- **Exercise objective**
Nothing may be dropped or altered: reproduce all the data.

- **Information supplied**
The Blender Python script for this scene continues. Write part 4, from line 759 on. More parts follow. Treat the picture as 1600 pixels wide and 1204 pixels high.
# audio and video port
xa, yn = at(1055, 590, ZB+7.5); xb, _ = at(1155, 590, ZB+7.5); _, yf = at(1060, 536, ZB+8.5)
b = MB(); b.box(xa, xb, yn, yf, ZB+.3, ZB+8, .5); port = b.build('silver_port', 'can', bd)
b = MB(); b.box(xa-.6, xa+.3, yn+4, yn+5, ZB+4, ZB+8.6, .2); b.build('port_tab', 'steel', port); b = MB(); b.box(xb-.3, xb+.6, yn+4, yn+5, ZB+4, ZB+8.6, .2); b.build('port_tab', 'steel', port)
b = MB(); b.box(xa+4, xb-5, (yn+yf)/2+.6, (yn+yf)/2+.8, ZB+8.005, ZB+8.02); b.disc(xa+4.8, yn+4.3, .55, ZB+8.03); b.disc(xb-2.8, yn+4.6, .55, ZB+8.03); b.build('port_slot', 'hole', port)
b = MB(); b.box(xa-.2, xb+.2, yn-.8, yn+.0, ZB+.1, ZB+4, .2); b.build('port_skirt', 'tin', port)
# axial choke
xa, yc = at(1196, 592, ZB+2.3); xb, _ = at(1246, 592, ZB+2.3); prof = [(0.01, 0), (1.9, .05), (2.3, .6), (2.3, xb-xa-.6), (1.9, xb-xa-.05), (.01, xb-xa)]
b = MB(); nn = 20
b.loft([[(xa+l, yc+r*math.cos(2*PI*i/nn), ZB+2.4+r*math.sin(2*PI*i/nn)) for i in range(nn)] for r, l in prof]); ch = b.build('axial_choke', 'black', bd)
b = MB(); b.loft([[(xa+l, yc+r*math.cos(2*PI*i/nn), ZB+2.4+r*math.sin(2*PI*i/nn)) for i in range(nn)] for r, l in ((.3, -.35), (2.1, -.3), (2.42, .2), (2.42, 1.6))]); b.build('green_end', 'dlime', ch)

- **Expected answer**
The Blender Python script for this scene continues. Write part 4, from line 759 on. More parts follow. Treat the picture as 1600 pixels wide and 1204 pixels high.
# audio and video port
xa, yn = at(1055, 590, ZB+7.5); xb, _ = at(1155, 590, ZB+7.5); _, yf = at(1060, 536, ZB+8.5)
b = MB(); b.box(xa, xb, yn, yf, ZB+.3, ZB+8, .5); port = b.build('silver_port', 'can', bd)
b = MB(); b.box(xa-.6, xa+.3, yn+4, yn+5, ZB+4, ZB+8.6, .2); b.build('port_tab', 'steel', port); b = MB(); b.box(xb-.3, xb+.6, yn+4, yn+5, ZB+4, ZB+8.6, .2); b.build('port_tab', 'steel', port)
b = MB(); b.box(xa+4, xb-5, (yn+yf)/2+.6, (yn+yf)/2+.8, ZB+8.005, ZB+8.02); b.disc(xa+4.8, yn+4.3, .55, ZB+8.03); b.disc(xb-2.8, yn+4.6, .55, ZB+8.03); b.build('port_slot', 'hole', port)
b = MB(); b.box(xa-.2, xb+.2, yn-.8, yn+.0, ZB+.1, ZB+4, .2); b.build('port_skirt', 'tin', port)
# axial choke
xa, yc = at(1196, 592, ZB+2.3); xb, _ = at(1246, 592, ZB+2.3); prof = [(0.01, 0), (1.9, .05), (2.3, .6), (2.3, xb-xa-.6), (1.9, xb-xa-.05), (.01, xb-xa)]
b = MB(); nn = 20
b.loft([[(xa+l, yc+r*math.cos(2*PI*i/nn), ZB+2.4+r*math.sin(2*PI*i/nn)) for i in range(nn)] for r, l in prof]); ch = b.build('axial_choke', 'black', bd)
b = MB(); b.loft([[(xa+l, yc+r*math.cos(2*PI*i/nn), ZB+2.4+r*math.sin(2*PI*i/nn)) for i in range(nn)] for r, l in ((.3, -.35), (2.1, -.3), (2.42, .2), (2.42, 1.6))]); b.build('green_end', 'dlime', ch)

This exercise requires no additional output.